At one time there lived in the Himalayas a bird with one body and two heads. Once one of the heads noticed the other head eating some sweet fruit and felt jealous and said to itself: “I will then eat poison fruit.” So it ate poison and the whole bird died.

Queen of Videha in India once dreamed of a white elephant that had six ivory tusks. She coveted the tusks and besought the king to get them for her. Although the task seemed an impossible one, the king, who loved the queen very much, offered a reward to any hunter who would report if he found such an elephant.

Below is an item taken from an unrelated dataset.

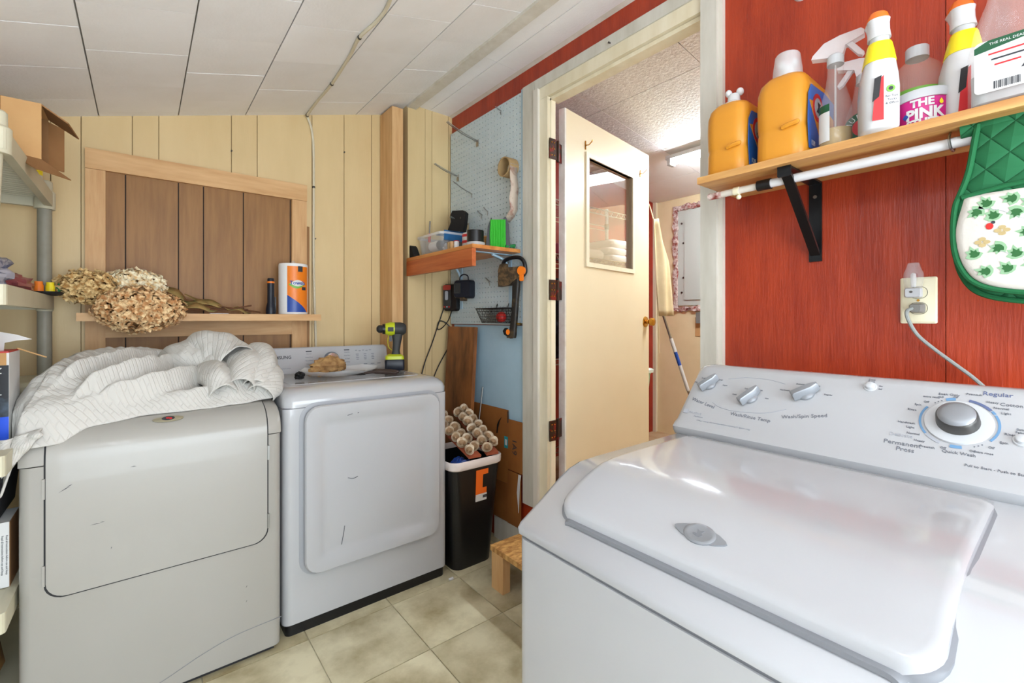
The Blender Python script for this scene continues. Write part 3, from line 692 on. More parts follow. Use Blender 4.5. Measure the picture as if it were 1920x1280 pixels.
# ================================================================== FRAMED RECESS ON THE BACK WALL
fp = thing('framed_panel', 'pine-framed brown plank panel with a ledge on the cream wall', 'framed panel', (.253, 2.62, .95))
XA, XB = -.185, .697
pg = [-.125, -.056, .132, .229, .395, .612, .64]
obj('backing', G().box(-.14, .65, 2.634, 2.6395, .92, 1.83), 'dark_groove', fp, smooth=0)
for x0, x1 in zip(pg, pg[1:]): obj('plank', G().box(x0 + .0025, x1 - .0025, 2.629, 2.6345, .92, 1.83), 'brown_panel', fp, smooth=0)
obj('stile', G().box(XA, -.121, 2.612, 2.639, .90, 1.812).bevel(.003), 'pine_v', fp)
obj('stile', G().box(.617, .690, 2.612, 2.639, .90, 1.812).bevel(.003), 'pine_v', fp)
obj('top_rail', G().box(XA, .691, 2.610, 2.639, 1.813, 1.898).bevel(.003), 'pine', fp)
obj('lower_rail', G().box(-.121, .617, 2.614, 2.639, 1.10, 1.172).bevel(.003), 'pine', fp)
obj('ledge', G().box(-.198, .714, 2.44, 2.639, 1.172, 1.204).bevel(.004), 'pine', fp)
obj('edge_strip', G().box(.692, .706, 2.622, 2.639, .9, 1.68), 'brown_panel', fp)
# leaning thick board in the corner
tag(obj('lumber_board', G().box(1.11, 1.176, 2.462, 2.632, .02, 2.395).bevel(.003), 'pine_v'), 'thick pine board standing upright in the cream wall corner', 'board')
# cable along the ceiling and down the wall
cp_ = [(.60, 1.25, ceil_z(.60) - .006), (.665, 1.5, ceil_z(.665) - .006), (.672, 1.62, ceil_z(.672) - .008), (.655, 1.75, ceil_z(.655) - .008), (.675, 1.92, ceil_z(.675) - .006), (.692, 2.2, ceil_z(.692) - .007), (.69, 2.42, ceil_z(.69) - .006), (.692, 2.61, ceil_z(.69) - .012),
       (.70, 2.628, 2.27), (.722, 2.632, 2.2), (.731, 2.632, 2.05), (.731, 2.632, 1.5), (.742, 2.632, 1.05), (.745, 2.632, .8)]
cb = thing('wall_cable', 'cream painted cable stapled along the ceiling and down the wall', 'cable', (.7, 2.63, .8))
obj('cable', G().tube(sm(cp_), .0065, 7), 'cable', cb)
for p in (cp_[3], cp_[5], cp_[7], (.731, 2.632, 1.9)): obj('staple', G().ball(p, .009, .009, .009, 8, 5), 'steel_dark', cb)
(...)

It happened that there was just such an elephant with six tusks in the Himalayan Mountains who was training for the Buddhahood. The elephant once had saved a hunter’s life in an emergency in the depths of the mountains and the hunter could go back safely to his country. The huinter, however, blinded by the great reward and forgetting the kindness the elephant had shown him, returned to the mountains to kill the elephant.

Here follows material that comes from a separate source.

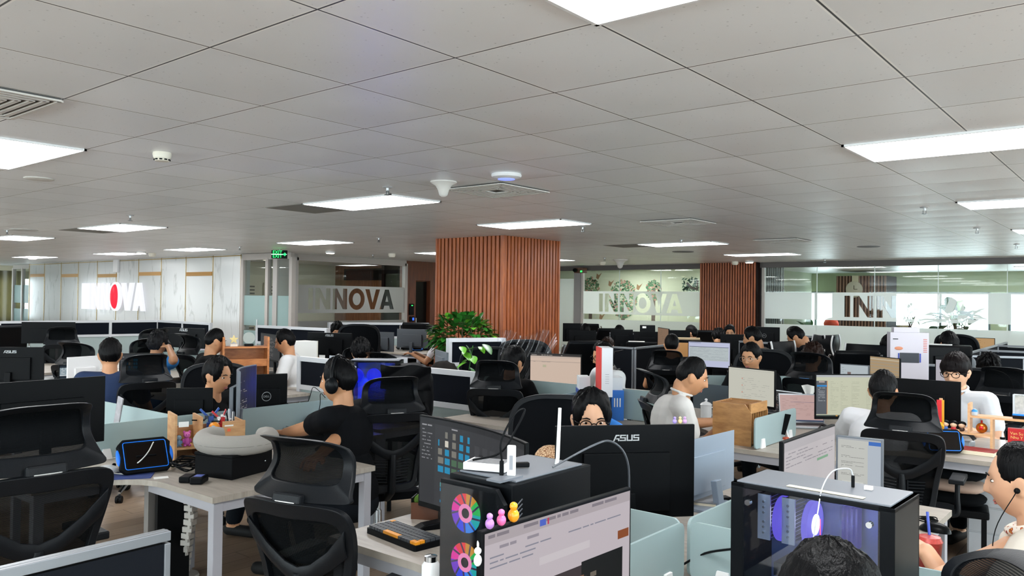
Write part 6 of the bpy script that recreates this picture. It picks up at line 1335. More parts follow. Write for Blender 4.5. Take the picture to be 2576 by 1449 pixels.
            l = bpy.data.lights.new('case_lamp', 'POINT'); l.energy = 0.5; l.color = (0.35, 0.35, 1.0); l.shadow_soft_size = 0.02; lo = bpy.data.objects.new('case_lamp', l); COL.objects.link(lo); lo.parent = t; lo.location = (0.06, 0, H*0.8)
        else:
            for x in (-0.14, 0.0, 0.14): MB().lathe([(0.03, 0), (0.058, 0), (0.058, 0.012), (0.03, 0.012)], (x-0.03, L/2-0.045, H*0.72), 26, M=Matrix.Rotation(PI/2, 3, 'X')).build('fan_ring', lit('blue_fan', '#1020e0', 0.9), t, smooth=40)
            MB().box(-0.02, 0, 0.12, W-0.2, L*0.5, 0.04).build('graphics_card', mat('card_dark'), t)
            MB().box(-0.03, 0.0, 0.02, W-0.14, 0.02, 0.012).build('light_strip', mat('blue_strip', '#2030ff', emis=1.6), t)
            l = bpy.data.lights.new('case_lamp', 'POINT'); l.energy = 6.0; l.color = (0.05, 0.09, 1.0); l.shadow_soft_size = 0.03; lo = bpy.data.objects.new('case_lamp', l); COL.objects.link(lo); lo.parent = t; lo.location = (-0.02, -0.02, H*0.55)
    return t
tw1 = tower('black computer tower with rainbow lit front fans, centre foreground', (-1.49, 1.86), 0.0, 0.235, 0.42, 0.45, 'rgb')
tw2 = tower('black computer tower with a glass side and violet lit coolers, lower right', (-0.73, 2.24), -0.03, 0.43, 0.22, 0.45, 'glass')
p = at(948, 905, d=6.35); tw3 = tower('computer tower glowing blue inside behind the man with headphones', (p.x, p.y), YAW*-1+0.0-0.0 if False else math.radians(39.3), 0.40, 0.20, p.z-DZ, 'blue')
bench('small grey oak desk under the blue lit computer', p.x-0.5, p.x+0.45, p.y-0.35, p.y+0.4)

# ---------------------------------------------------------------- small things on the desks
def on(px, py, z=DZ): p = at(px, py, z); return Vector((p.x, p.y, z))
def camyaw(v, off=0): return math.atan2(v.y, v.x)-PI/2+math.radians(off)   # local -y faces the camera
def obj_at(name, label, cat, px, py, z=DZ, off=0, group=None, loc=None):
    v = loc or on(px, py, z); return thing(name, label, cat, v, camyaw(v, off), group)
M_OAK = wood_mat('light_oak', '#a3754c', '#c49a6c', scale=(3, 3, 14)); M_PINE = wood_mat('pine', '#c49468', '#dbb084', scale=(3, 3, 14))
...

The hunter, knowing that the elephant was seeking Buddhahood, disguised himself in the robe of a Bhuddist monk and, thus catching the elephant off guard, shot it with a poisoned arrow.

The elephant, knowing that its end was near and that the hunter had been overcome by worldly desire for the reward, had compassion upon him and sheltered him in its limbs to protect the hunter from the fury of the other revengeful elephants. Then the elephant asked the hunter why he had done such a foolish thing. The hunter told of the reward and confessed that he coveted its six tusks. The elephant immediately broke off the tusks by hitting them against a tree and gave them to the hunter saying: “By this offering I have completed my training for the Buddhahood and will be reborn in the Pure Land. When I become a Buddha, I will help you to get rid of your thee poisonous arrows of greed, anger, and foolishness.”